- [DATASET EXCERPT]:

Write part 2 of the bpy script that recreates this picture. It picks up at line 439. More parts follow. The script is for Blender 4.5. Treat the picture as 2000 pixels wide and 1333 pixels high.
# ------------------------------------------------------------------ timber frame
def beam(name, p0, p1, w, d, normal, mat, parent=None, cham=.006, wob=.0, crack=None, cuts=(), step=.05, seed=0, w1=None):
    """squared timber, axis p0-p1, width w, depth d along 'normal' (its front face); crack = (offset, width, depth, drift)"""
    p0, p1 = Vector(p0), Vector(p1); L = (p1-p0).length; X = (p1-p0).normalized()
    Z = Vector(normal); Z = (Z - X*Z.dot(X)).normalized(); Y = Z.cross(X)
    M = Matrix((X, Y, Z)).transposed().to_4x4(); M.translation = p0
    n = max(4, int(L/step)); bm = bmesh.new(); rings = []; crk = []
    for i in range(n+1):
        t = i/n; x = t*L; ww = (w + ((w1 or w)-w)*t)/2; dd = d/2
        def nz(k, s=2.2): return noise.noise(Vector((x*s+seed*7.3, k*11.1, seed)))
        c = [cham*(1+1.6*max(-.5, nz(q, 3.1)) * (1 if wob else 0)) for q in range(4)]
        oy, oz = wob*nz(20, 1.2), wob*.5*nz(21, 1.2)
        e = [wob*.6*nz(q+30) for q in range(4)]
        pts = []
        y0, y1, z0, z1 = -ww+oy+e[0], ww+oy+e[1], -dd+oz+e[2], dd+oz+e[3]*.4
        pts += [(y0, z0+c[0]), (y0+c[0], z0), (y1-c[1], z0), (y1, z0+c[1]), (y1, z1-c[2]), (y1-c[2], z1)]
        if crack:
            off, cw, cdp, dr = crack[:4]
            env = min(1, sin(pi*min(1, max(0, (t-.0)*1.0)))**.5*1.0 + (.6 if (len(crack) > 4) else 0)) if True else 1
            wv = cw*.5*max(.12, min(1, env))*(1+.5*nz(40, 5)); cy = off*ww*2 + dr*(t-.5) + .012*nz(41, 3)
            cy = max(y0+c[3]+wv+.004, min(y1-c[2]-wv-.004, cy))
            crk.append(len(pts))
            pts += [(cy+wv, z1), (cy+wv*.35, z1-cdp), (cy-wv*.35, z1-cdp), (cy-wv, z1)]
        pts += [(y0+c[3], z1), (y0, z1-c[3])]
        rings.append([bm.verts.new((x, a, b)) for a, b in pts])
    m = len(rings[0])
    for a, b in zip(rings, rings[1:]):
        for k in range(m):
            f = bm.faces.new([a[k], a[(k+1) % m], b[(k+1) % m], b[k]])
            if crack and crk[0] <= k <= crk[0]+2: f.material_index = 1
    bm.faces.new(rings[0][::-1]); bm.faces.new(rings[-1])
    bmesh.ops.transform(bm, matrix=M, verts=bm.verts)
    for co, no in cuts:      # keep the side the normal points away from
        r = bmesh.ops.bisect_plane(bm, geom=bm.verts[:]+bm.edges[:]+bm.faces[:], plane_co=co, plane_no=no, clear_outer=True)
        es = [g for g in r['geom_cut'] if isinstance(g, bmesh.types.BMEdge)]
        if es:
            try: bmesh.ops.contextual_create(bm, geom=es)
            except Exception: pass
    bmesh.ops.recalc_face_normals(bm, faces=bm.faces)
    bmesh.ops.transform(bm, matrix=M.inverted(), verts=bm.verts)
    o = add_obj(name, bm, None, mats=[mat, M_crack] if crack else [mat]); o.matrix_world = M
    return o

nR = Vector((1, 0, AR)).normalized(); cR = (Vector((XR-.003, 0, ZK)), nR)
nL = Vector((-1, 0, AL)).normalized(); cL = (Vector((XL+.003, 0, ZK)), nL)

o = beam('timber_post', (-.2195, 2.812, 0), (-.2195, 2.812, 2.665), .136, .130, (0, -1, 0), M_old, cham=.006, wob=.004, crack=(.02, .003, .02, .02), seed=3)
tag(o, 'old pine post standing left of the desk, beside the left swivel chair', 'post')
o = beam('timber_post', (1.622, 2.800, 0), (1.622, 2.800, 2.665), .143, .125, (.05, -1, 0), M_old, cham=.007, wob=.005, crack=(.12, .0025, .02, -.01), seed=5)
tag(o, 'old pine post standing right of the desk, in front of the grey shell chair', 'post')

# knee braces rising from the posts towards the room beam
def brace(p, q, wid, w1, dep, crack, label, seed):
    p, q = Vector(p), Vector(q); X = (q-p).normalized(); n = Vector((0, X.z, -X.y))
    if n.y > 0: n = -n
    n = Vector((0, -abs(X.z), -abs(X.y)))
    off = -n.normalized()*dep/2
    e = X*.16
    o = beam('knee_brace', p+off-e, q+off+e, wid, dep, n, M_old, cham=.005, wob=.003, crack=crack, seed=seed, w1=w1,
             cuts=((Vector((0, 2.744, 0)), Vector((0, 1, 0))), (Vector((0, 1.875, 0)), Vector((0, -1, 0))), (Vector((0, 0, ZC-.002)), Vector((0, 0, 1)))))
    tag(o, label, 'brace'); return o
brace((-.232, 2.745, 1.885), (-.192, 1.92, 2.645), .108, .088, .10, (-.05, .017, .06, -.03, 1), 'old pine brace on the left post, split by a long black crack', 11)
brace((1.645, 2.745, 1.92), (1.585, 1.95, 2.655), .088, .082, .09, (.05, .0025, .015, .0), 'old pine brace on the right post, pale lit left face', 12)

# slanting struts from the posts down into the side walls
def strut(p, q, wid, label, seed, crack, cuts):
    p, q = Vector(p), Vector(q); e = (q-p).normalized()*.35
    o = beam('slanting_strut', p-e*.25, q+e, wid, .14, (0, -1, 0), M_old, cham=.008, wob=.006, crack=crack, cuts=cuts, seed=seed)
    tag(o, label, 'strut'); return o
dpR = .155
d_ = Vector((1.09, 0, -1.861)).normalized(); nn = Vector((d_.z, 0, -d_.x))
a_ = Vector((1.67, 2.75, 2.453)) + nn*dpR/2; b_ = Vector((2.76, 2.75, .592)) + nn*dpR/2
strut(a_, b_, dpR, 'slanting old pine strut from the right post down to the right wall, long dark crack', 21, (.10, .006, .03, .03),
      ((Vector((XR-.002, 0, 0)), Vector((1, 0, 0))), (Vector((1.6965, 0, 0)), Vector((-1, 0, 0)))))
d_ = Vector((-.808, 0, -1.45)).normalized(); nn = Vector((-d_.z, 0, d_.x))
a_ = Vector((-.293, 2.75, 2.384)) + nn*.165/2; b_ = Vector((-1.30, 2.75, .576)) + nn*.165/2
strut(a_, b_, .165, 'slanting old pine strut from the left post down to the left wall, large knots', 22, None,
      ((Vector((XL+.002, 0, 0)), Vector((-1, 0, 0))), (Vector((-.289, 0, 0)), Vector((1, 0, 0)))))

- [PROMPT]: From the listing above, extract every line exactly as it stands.

- [EXERCISE RESULT]:
Write part 2 of the bpy script that recreates this picture. It picks up at line 439. More parts follow. The script is for Blender 4.5. Treat the picture as 2000 pixels wide and 1333 pixels high.
# ------------------------------------------------------------------ timber frame
def beam(name, p0, p1, w, d, normal, mat, parent=None, cham=.006, wob=.0, crack=None, cuts=(), step=.05, seed=0, w1=None):
    """squared timber, axis p0-p1, width w, depth d along 'normal' (its front face); crack = (offset, width, depth, drift)"""
    p0, p1 = Vector(p0), Vector(p1); L = (p1-p0).length; X = (p1-p0).normalized()
    Z = Vector(normal); Z = (Z - X*Z.dot(X)).normalized(); Y = Z.cross(X)
    M = Matrix((X, Y, Z)).transposed().to_4x4(); M.translation = p0
    n = max(4, int(L/step)); bm = bmesh.new(); rings = []; crk = []
    for i in range(n+1):
        t = i/n; x = t*L; ww = (w + ((w1 or w)-w)*t)/2; dd = d/2
        def nz(k, s=2.2): return noise.noise(Vector((x*s+seed*7.3, k*11.1, seed)))
        c = [cham*(1+1.6*max(-.5, nz(q, 3.1)) * (1 if wob else 0)) for q in range(4)]
        oy, oz = wob*nz(20, 1.2), wob*.5*nz(21, 1.2)
        e = [wob*.6*nz(q+30) for q in range(4)]
        pts = []
        y0, y1, z0, z1 = -ww+oy+e[0], ww+oy+e[1], -dd+oz+e[2], dd+oz+e[3]*.4
        pts += [(y0, z0+c[0]), (y0+c[0], z0), (y1-c[1], z0), (y1, z0+c[1]), (y1, z1-c[2]), (y1-c[2], z1)]
        if crack:
            off, cw, cdp, dr = crack[:4]
            env = min(1, sin(pi*min(1, max(0, (t-.0)*1.0)))**.5*1.0 + (.6 if (len(crack) > 4) else 0)) if True else 1
            wv = cw*.5*max(.12, min(1, env))*(1+.5*nz(40, 5)); cy = off*ww*2 + dr*(t-.5) + .012*nz(41, 3)
            cy = max(y0+c[3]+wv+.004, min(y1-c[2]-wv-.004, cy))
            crk.append(len(pts))
            pts += [(cy+wv, z1), (cy+wv*.35, z1-cdp), (cy-wv*.35, z1-cdp), (cy-wv, z1)]
        pts += [(y0+c[3], z1), (y0, z1-c[3])]
        rings.append([bm.verts.new((x, a, b)) for a, b in pts])
    m = len(rings[0])
    for a, b in zip(rings, rings[1:]):
        for k in range(m):
            f = bm.faces.new([a[k], a[(k+1) % m], b[(k+1) % m], b[k]])
            if crack and crk[0] <= k <= crk[0]+2: f.material_index = 1
    bm.faces.new(rings[0][::-1]); bm.faces.new(rings[-1])
    bmesh.ops.transform(bm, matrix=M, verts=bm.verts)
    for co, no in cuts:      # keep the side the normal points away from
        r = bmesh.ops.bisect_plane(bm, geom=bm.verts[:]+bm.edges[:]+bm.faces[:], plane_co=co, plane_no=no, clear_outer=True)
        es = [g for g in r['geom_cut'] if isinstance(g, bmesh.types.BMEdge)]
        if es:
            try: bmesh.ops.contextual_create(bm, geom=es)
            except Exception: pass
    bmesh.ops.recalc_face_normals(bm, faces=bm.faces)
    bmesh.ops.transform(bm, matrix=M.inverted(), verts=bm.verts)
    o = add_obj(name, bm, None, mats=[mat, M_crack] if crack else [mat]); o.matrix_world = M
    return o

nR = Vector((1, 0, AR)).normalized(); cR = (Vector((XR-.003, 0, ZK)), nR)
nL = Vector((-1, 0, AL)).normalized(); cL = (Vector((XL+.003, 0, ZK)), nL)

o = beam('timber_post', (-.2195, 2.812, 0), (-.2195, 2.812, 2.665), .136, .130, (0, -1, 0), M_old, cham=.006, wob=.004, crack=(.02, .003, .02, .02), seed=3)
tag(o, 'old pine post standing left of the desk, beside the left swivel chair', 'post')
o = beam('timber_post', (1.622, 2.800, 0), (1.622, 2.800, 2.665), .143, .125, (.05, -1, 0), M_old, cham=.007, wob=.005, crack=(.12, .0025, .02, -.01), seed=5)
tag(o, 'old pine post standing right of the desk, in front of the grey shell chair', 'post')

# knee braces rising from the posts towards the room beam
def brace(p, q, wid, w1, dep, crack, label, seed):
    p, q = Vector(p), Vector(q); X = (q-p).normalized(); n = Vector((0, X.z, -X.y))
    if n.y > 0: n = -n
    n = Vector((0, -abs(X.z), -abs(X.y)))
    off = -n.normalized()*dep/2
    e = X*.16
    o = beam('knee_brace', p+off-e, q+off+e, wid, dep, n, M_old, cham=.005, wob=.003, crack=crack, seed=seed, w1=w1,
             cuts=((Vector((0, 2.744, 0)), Vector((0, 1, 0))), (Vector((0, 1.875, 0)), Vector((0, -1, 0))), (Vector((0, 0, ZC-.002)), Vector((0, 0, 1)))))
    tag(o, label, 'brace'); return o
brace((-.232, 2.745, 1.885), (-.192, 1.92, 2.645), .108, .088, .10, (-.05, .017, .06, -.03, 1), 'old pine brace on the left post, split by a long black crack', 11)
brace((1.645, 2.745, 1.92), (1.585, 1.95, 2.655), .088, .082, .09, (.05, .0025, .015, .0), 'old pine brace on the right post, pale lit left face', 12)

# slanting struts from the posts down into the side walls
def strut(p, q, wid, label, seed, crack, cuts):
    p, q = Vector(p), Vector(q); e = (q-p).normalized()*.35
    o = beam('slanting_strut', p-e*.25, q+e, wid, .14, (0, -1, 0), M_old, cham=.008, wob=.006, crack=crack, cuts=cuts, seed=seed)
    tag(o, label, 'strut'); return o
dpR = .155
d_ = Vector((1.09, 0, -1.861)).normalized(); nn = Vector((d_.z, 0, -d_.x))
a_ = Vector((1.67, 2.75, 2.453)) + nn*dpR/2; b_ = Vector((2.76, 2.75, .592)) + nn*dpR/2
strut(a_, b_, dpR, 'slanting old pine strut from the right post down to the right wall, long dark crack', 21, (.10, .006, .03, .03),
      ((Vector((XR-.002, 0, 0)), Vector((1, 0, 0))), (Vector((1.6965, 0, 0)), Vector((-1, 0, 0)))))
d_ = Vector((-.808, 0, -1.45)).normalized(); nn = Vector((-d_.z, 0, d_.x))
a_ = Vector((-.293, 2.75, 2.384)) + nn*.165/2; b_ = Vector((-1.30, 2.75, .576)) + nn*.165/2
strut(a_, b_, .165, 'slanting old pine strut from the left post down to the left wall, large knots', 22, None,
      ((Vector((XL+.002, 0, 0)), Vector((-1, 0, 0))), (Vector((-.289, 0, 0)), Vector((1, 0, 0)))))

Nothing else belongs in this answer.